Roundup: Is the Recession Making People Not Have Babies?

Some think that the country's birth rate has declined as a result of the recent recession.  But, although social security may die off faster, you can always invest in birth control.

It’s been a long recession, jobs have been stagnant, unemployment has been rising, and housing prices have plummeted into the basement.  Now, we’re learning of a new effect of the economy: our birthrate has dropped, too.

From the Washington Post:

The number of babies born in the United States has dropped for the second year in a row, according to new federal statistics released Friday that provide more evidence that the nation’s economic troubles are affecting the birth rate.

Provisional data for 2009 found that an estimated 4,136,000 babies were born in the United States in 2009, a 2.6 percent drop from 2008, according to the National Center for Health Statistics.

The drop follows a 2 percent fall in births that occurred between 2007 and 2008, which pushed the nation’s fertility rate below 2.1 per woman, meaning Americans were no longer giving birth to enough children to keep the population from declining.

That drop prompted speculation that the fall was the result of the recession–a notion supported by an analysis of data from 25 states, including Maryland and Virginia, that was released in April by the Pew Research Center.

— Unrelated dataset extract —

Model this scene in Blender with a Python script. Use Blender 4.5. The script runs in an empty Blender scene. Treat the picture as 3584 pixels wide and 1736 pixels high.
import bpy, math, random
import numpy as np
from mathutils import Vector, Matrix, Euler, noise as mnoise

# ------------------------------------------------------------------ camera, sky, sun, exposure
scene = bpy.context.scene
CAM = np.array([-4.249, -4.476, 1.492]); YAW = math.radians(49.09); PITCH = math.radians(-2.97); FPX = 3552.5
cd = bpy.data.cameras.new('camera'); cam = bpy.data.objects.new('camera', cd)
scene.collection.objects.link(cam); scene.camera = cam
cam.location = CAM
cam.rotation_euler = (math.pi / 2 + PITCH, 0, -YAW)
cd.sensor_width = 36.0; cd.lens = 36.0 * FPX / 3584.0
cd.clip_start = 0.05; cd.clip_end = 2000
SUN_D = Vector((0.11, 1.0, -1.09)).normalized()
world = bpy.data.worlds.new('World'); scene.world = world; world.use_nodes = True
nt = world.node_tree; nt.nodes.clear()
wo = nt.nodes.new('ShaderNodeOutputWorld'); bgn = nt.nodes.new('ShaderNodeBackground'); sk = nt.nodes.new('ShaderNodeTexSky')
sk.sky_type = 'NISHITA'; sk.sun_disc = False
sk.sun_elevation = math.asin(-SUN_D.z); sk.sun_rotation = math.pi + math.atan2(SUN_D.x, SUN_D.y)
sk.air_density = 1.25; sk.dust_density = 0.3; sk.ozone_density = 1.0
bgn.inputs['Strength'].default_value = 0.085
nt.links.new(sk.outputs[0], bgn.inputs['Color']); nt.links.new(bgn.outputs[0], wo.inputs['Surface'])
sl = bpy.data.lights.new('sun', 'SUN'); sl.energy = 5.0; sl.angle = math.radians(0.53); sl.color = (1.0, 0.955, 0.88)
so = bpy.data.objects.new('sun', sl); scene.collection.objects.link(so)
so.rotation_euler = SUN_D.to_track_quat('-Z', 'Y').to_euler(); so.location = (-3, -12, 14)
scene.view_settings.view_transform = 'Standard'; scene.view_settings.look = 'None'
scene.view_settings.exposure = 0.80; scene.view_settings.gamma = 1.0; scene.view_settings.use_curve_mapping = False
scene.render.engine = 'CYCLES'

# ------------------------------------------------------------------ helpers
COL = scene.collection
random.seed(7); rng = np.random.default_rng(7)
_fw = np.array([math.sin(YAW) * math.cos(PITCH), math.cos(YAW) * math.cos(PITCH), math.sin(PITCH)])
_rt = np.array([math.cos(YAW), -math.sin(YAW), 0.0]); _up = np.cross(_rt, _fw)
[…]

The report found that states that tended to suffer most from the recession had the biggest declines in births.

The Associated Press agrees:

Forget the Dow and the GDP. Here’s the latest economic indicator: The U.S. birth rate has fallen to its lowest level in at least a century as many people apparently decided they couldn’t afford more mouths to feed.

The birth rate dropped for the second year in a row since the recession began in 2007. Births fell 2.6 percent last year even as the population grew, numbers released Friday by the National Center for Health Statistics show.

“It’s a good-sized decline for one year. Every month is showing a decline from the year before,” said Stephanie Ventura, the demographer who oversaw the report.

“When the economy is bad and people are uncomfortable about their financial future, they tend to postpone having children. We saw that in the Great Depression the 1930s and we’re seeing that in the Great Recession today,” said Andrew Cherlin, a sociology professor at Johns Hopkins University.

In perhaps one of the most creative responses, Catholic News Agency reports that the birthrate decline proves that the Obama administration’s stimulus plan didn’t work, while simultaneously bemoaning that it will cause Social Security to bankrupt:

“This decline in births is more evidence that the stimulus package, hailed by the current administration as the solution to our economic ills, is not working,” [Steve Mosher, president of Population Research Institute] asserted. “Every drop in the birth rate affects the baby boomers as well, for it hastens the day that the social security trust fund goes insolvent.”

Still, there is always a silver lining: now appears to be a great time to invest in companies that manufacture contraceptives.

Mini Roundup: The anti-choice crowd finally got the government to release that “pro-abstinence study” they claimed was being suppressed, and it turns out all it said was most parents teend believe in waiting until marriage to have sex. So now we know that teens and parents think sex should happen only after marriage.  Too bad that doesn’t stop teens from having sex at all.